ROME — An Italian ecumenical mission is in Lebanon this week to work out the final details of a pilot project to bring as many as 1,000 refugees to Italy on humanitarian visas so they’re not tempted to risk deadly sea crossings to get to Europe.
The U.N. refugee agency has welcomed the initiative, one of many types of private sponsorships that are enabling particularly vulnerable or needy refugees to reach safety and start new lives in third countries.
In this case, the Federation of Protestant Churches in Italy and the Rome-based Catholic Sant’Egidio Community teamed up to ask the Italian government grant 1,000 humanitarian visas for refugees in camps in Lebanon, Morocco and Ethiopia.

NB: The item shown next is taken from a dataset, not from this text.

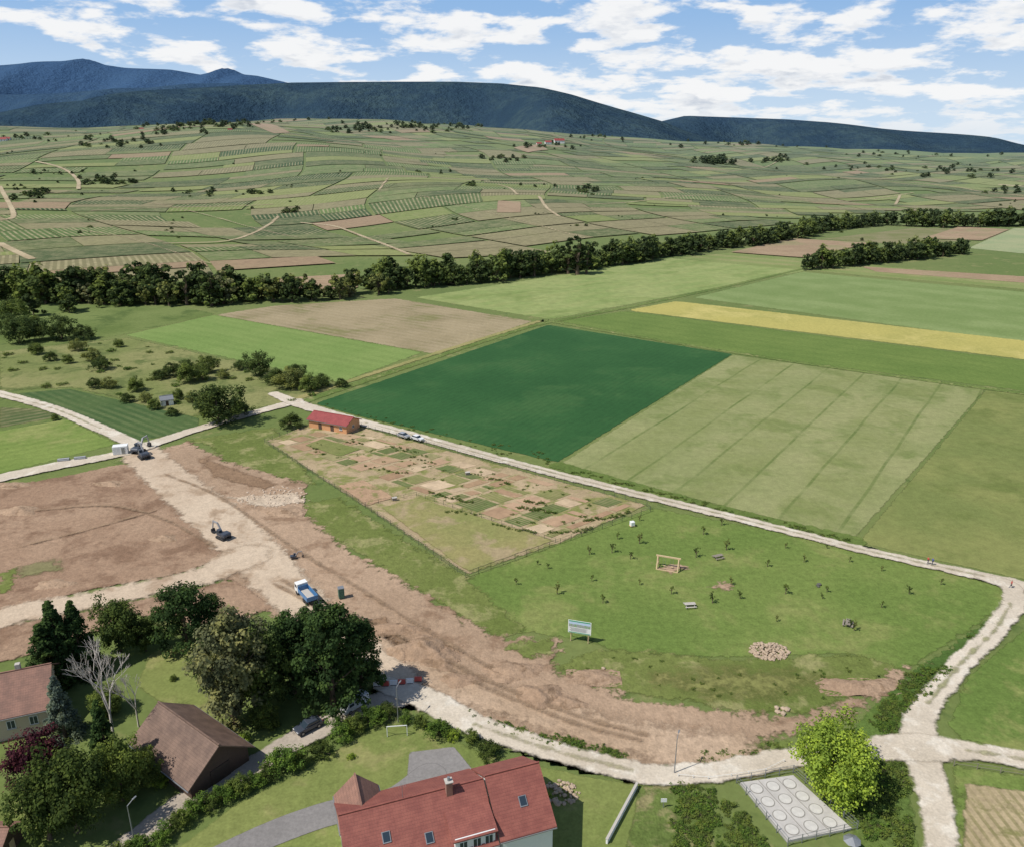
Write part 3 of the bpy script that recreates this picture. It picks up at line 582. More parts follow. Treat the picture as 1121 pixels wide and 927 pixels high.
for u,v,s in ((632,301,3.0),(622,300,2.3),(642,300,2.2),(88,331,2.3),(232,335,2.1),(585,303,1.8),(205,334,2.2)):
    x,y=G(u,v); obj('poplar_tree',far[6],None,(x,y,h1(x,y)),1,(s*1.3,s*1.3,s))
hs_=empty('hillside_trees')
def scat(u,v,n,su,sv,s,pr=(0,2,4,2)):
    for i in range(n):
        x,y=G(u+rr.gauss(0,su),v+rr.gauss(0,sv))
        if y>3600: continue
        k=s*rr.uniform(.45,1.1); obj('hill_tree',far[rr.choice(pr)],hs_,(x,y,h1(x,y)-0.3),rr.uniform(0,6),(k*1.3,k*1.3,k*0.85))
for a in [(235,133,90,26,4,1.4),(195,141,34,24,4,1.2),(130,158,24,24,3,1.1),(120,200,26,14,2,.9),(35,215,14,10,3,.9),(220,213,10,14,2,.8),(385,143,36,22,2,1.3),(300,133,14,25,2,1.0),(470,138,60,35,3,1.4),(560,136,80,35,3,1.6),(640,138,80,35,3,1.6),(660,150,24,25,2,1.3),(785,178,44,14,2,1.7),(850,176,16,10,2,1.3),(600,162,14,14,2,1.3),(560,174,12,14,2,1.1),(470,189,5,14,2,.8),(515,204,8,5,1,.9),(590,204,5,6,1,.8),(640,210,12,8,2,1.0),(1060,188,26,40,3,1.4),(1000,170,20,50,2,1.3),(275,212,10,8,1,.9),(320,232,6,7,2,.8),(60,150,16,30,3,1.1),(70,195,8,14,3,.8),(850,158,44,60,2,1.4),(1100,212,10,14,2,1.2),(940,185,16,30,2,1.1)]: scat(*a)
for i in range(60): 
    u=rr.uniform(-20,1140); scat(u,rr.uniform(165,265),rr.choice((1,1,1,3)),5,1.0,0.45)
for i,(u,v) in enumerate([(600,622),(648,636),(645,607),(588,618),(676,590),(700,595),(690,612),(770,585),(795,602),(762,610),(840,620),(860,600),(900,655),(905,648),(880,615),(905,600),(930,615),(965,625),(995,650),(965,665),(800,640),(780,660),(735,650),(700,640),(930,685),(860,650),(850,680),(810,655),(660,660),(935,690),(670,605),(1030,640),(700,570),(790,575),(565,640),(610,650)]):
    plant('sapling_tree',SA[i%3],u,v,random.uniform(0.45,0.95))
wd=empty('weed_cover')
def weeds(poly,n,s):
    P=np.array(GL(poly)); lo,hi=P.min(0),P.max(0); k=0; tries=0
    while k<n and tries<n*12:
        tries+=1; q=np.array([[rr.uniform(lo[0],hi[0]),rr.uniform(lo[1],hi[1])]])
        if sd_poly(q,P)[0]>0:
            z=s*rr.uniform(.3,1.1); obj('weed_clump',rr.choice(WE),wd,(q[0][0],q[0][1],0.05),rr.uniform(0,6),(z*1.2,z*1.2,z*0.7)); k+=1
weeds([(1046,728),(1004,775),(985,805),(945,805),(965,770),(1005,735)],90,0.9)
weeds([(1106,664),(1094,692),(1046,728),(1060,697)],40,0.5)
weeds([(510,782),(640,814),(680,822),(685,834),(560,806)],80,0.7)
weeds([(735,855),(765,855),(800,880),(850,927),(850,950),(740,950)],130,0.8)
weeds([(940,835),(985,835),(1000,940),(960,940),(930,880)],80,1.0)
weeds([(610,733),(650,715),(800,724),(935,716),(980,735),(880,780),(700,758)],40,0.35)
weeds([(762,826),(850,812),(862,824),(765,838)],40,0.5)
weeds([(620,512),(930,590),(935,596),(618,516)],110,0.6)
weeds([(0,385),(140,372),(300,405),(372,420),(330,440),(210,456),(80,424),(0,428)],50,1.6)
weeds([(610,500),(345,440),(350,445),(600,512)],60,0.5)
weeds([(302,484),(366,468),(700,553),(606,591)],110,0.45)
gp=empty('garden_plants')
for a,b,n in [((565,556),(612,562),26),((470,540),(520,552),14),((400,512),(450,520),10),((600,585),(650,580),20),((640,572),(690,562),20),((520,520),(560,530),12),((430,490),(470,500),10),((540,575),(590,585),12),((380,484),(400,488),6),((340,490),(360,500),6),((450,500),(480,510),8),((490,560),(530,565),8),((575,550),(600,553),10)]:
    for i in range(n):
        t=i/n; x,y=G(a[0]+(b[0]-a[0])*t,a[1]+(b[1]-a[1])*t+rr.uniform(-1.5,1.5)); s=rr.uniform(.2,.6)
        obj('vegetable_plant',rr.choice(WE),gp,(x,y,0.15),rr.uniform(0,6),s)
# ------------------------------------------------------------ buildings
def tilemat(name,A,B,rows=3.0):
    t=NT(name); co=t.t.nodes.new('ShaderNodeTexCoord').outputs['Object']
    n=t.noise(co,0.6,6,0.7); c=t.mix(t.ramp(n,0.35,0.65),A,B); n2=t.noise(co,7,3,0.6); c=t.mix(t.ramp(n2,0.55,0.75),c,tuple(x*0.6 for x in A[:3])+(1,))
    x=t.math('FRACT',t.math('MULTIPLY',t.dot(co,(1,0,0)),rows)); y=t.math('FRACT',t.math('MULTIPLY',t.dot(co,(0,1,0)),rows))
    gl=t.math('MULTIPLY',t.ramp(y,0.0,0.25),t.ramp(x,0,0.2)); c=t.mix(t.math('MULTIPLY',t.math('SUBTRACT',1.0,gl),0.45),c,tuple(x_*0.35 for x_ in A[:3])+(1,))
    b=t.t.nodes.new('ShaderNodeBsdfPrincipled'); t.put(b.inputs['Base Color'],c); b.inputs['Roughness'].default_value=0.75
    t.put(b.inputs['Normal'],t.bump(t.math('MULTIPLY',y,gl),0.6,0.04)); t.surf(b.outputs[0]); return t.m
RED=tilemat('red_tile_mat',C(156,88,74),C(136,72,62)); BRN=tilemat('old_tile_mat',C(132,106,90),C(106,84,72)); BRR=tilemat('weathered_tile_mat',C(154,112,94),C(128,94,80))
REDSH=tilemat('shed_roof_mat',C(160,68,66),C(144,58,58),2.0)
WALL=pmat('white_render_mat',(0.76,0.75,0.72,1),0.85,var=0.06,bump=0.2); WALLD=pmat('timber_wall_mat',C(84,66,54),0.9,var=0.3); BEIGE=pmat('beige_render_mat',C(196,180,156),0.9,var=0.1); ORG=pmat('larch_board_mat',C(206,150,100),0.8,var=0.15)
GLASS=pmat('window_glass_mat',(0.03,0.045,0.06,1),0.08,var=0.05); FRAME=pmat('window_frame_mat',(0.75,0.75,0.75,1),0.5,var=0.03); GREYM=pmat('grey_metal_mat',(0.3,0.31,0.32,1),0.45,0.5); WHITE=pmat('white_paint_mat',(0.78,0.78,0.76,1),0.45,var=0.05)
DARKM=pmat('dark_rubber_mat',(0.025,0.025,0.027,1),0.8); WOOD=pmat('wood_mat',C(204,180,138),0.8,var=0.2); GWOOD=pmat('grey_wood_mat',C(140,132,120),0.8,var=0.2); CONC=pmat('concrete_mat',C(184,180,172),0.9,var=0.15,bump=0.3)
def window(E,x,y,z,w,h,axis,sgn):
    if axis=='y':
        box(E,'window_frame',(w+0.16,0.08,h+0.16),(x,y+sgn*0.042,z),FRAME); box(E,'window_pane',(w,0.06,h),(x,y+sgn*0.055,z),GLASS)
        box(E,'window_mullion',(0.06,0.05,h),(x,y+sgn*0.08,z),FRAME); box(E,'window_sill',(w+0.3,0.2,0.06),(x,y+sgn*0.1,z-h/2-0.12),CONC)
    else:
        box(E,'window_frame',(0.08,w+0.16,h+0.16),(x+sgn*0.042,y,z),FRAME); box(E,'window_pane',(0.06,w,h),(x+sgn*0.055,y,z),GLASS)
        box(E,'window_mullion',(0.05,0.06,h),(x+sgn*0.08,y,z),FRAME)
def gable(E,x0,x1,hw,eave,ridge,wallm,roofm,over=0.5,pre='',yc=0.0):
    bm=bmesh.new(); prof=[(-hw,0),(hw,0),(hw,eave),(0,ridge),(-hw,eave)]
    a=[bm.verts.new((x0,yc+y,z)) for y,z in prof]; b=[bm.verts.new((x1,yc+y,z)) for y,z in prof]
    bm.faces.new(a); bm.faces.new(b[::-1])
    for i in range(5): bm.faces.new((a[i],b[i],b[(i+1)%5],a[(i+1)%5]))
    bmesh.ops.recalc_face_normals(bm,faces=bm.faces[:]); bm_obj(pre+'walls',bm,wallm,E)
    sl=(ridge-eave)/hw; ey=hw+over; ez=ridge-sl*ey
    for sg in (-1,1):
        bm=bmesh.new(); t=0.22
        lo=0.03
        P=[(x0-over,yc,ridge+lo),(x1+over,yc,ridge+lo),(x1+over,yc+sg*ey,ez+lo),(x0-over,yc+sg*ey,ez+lo)]
        v0=[bm.verts.new(p) for p in P]; v1=[bm.verts.new((p[0],p[1],p[2]+t)) for p in P]
        bm.faces.new(v0); bm.faces.new(v1[::-1])
        for i in range(4): bm.faces.new((v0[i],v1[i],v1[(i+1)%4],v0[(i+1)%4]))
        bmesh.ops.recalc_face_normals(bm,faces=bm.faces[:]); bm_obj(pre+'roof_slope',bm,roofm,E)
        beam(E,pre+'gutter',(x0-over,yc+sg*(ey+0.07),ez+0.05),(x1+over,yc+sg*(ey+0.07),ez+0.05),0.12,GREYM)
    beam(E,pre+'ridge_cap',(x0-over,yc,ridge+0.27),(x1+over,yc,ridge+0.27),0.22,roofm)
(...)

The aim is to airlift an initial group of about 100 of the most vulnerable refugees — most of them Syrians who are sick, disabled or elderly, or women alone with young children — from a Lebanese camp by the end of the month or early February, said Marco Impagliazzo, president of the Sant’Egidio Community.
“It’s an exemplary agreement to avoid the ‘voyages of death’ and exploitation by traffickers,” Impagliazzo said in a phone interview. He added that he hoped Italy would offer more such visas and that other European countries would follow suit.
Once in Italy, the refugees will begin the asylum process and will be provided with housing, health care, educational and vocational services.
The project is being largely financed by the Waldensian evangelical church, one of the religious groups that Italian taxpayers can select to receive a small percentage of their federal income taxes. Sant’Egidio is kicking in the rest.
The project calls for aid groups on the ground to help identify potential candidates who would be brought to the Italian consulate in Beirut for fingerprinting. Once the Italians have conducted the required security checks, the consulate would then process the visas, and the first “humanitarian corridor” will open, with the refugees taking a commercial flight to Italy, Impagliazzo said.
The U.N. High Commissioner for Refugees has long called for European countries, in particular, to facilitate legal immigration channels to discourage would-be refugees from turning to smugglers to get them to Europe.
“We are very, very positive and we hope that more countries will decide to follow these examples,” said Carlotta Sami, spokeswoman for UNHCR in southern Europe.
She noted that such private sponsorship initiatives, which are already in place in Germany, Canada, and Brazil, can often take much less time than official bilateral resettlement programs. These programs often require more than a year of diplomatic back-and-forth between governments before a refugee can be relocated.
“Only these kinds of programs can represent an incentive to not go to a human trafficker,” she said.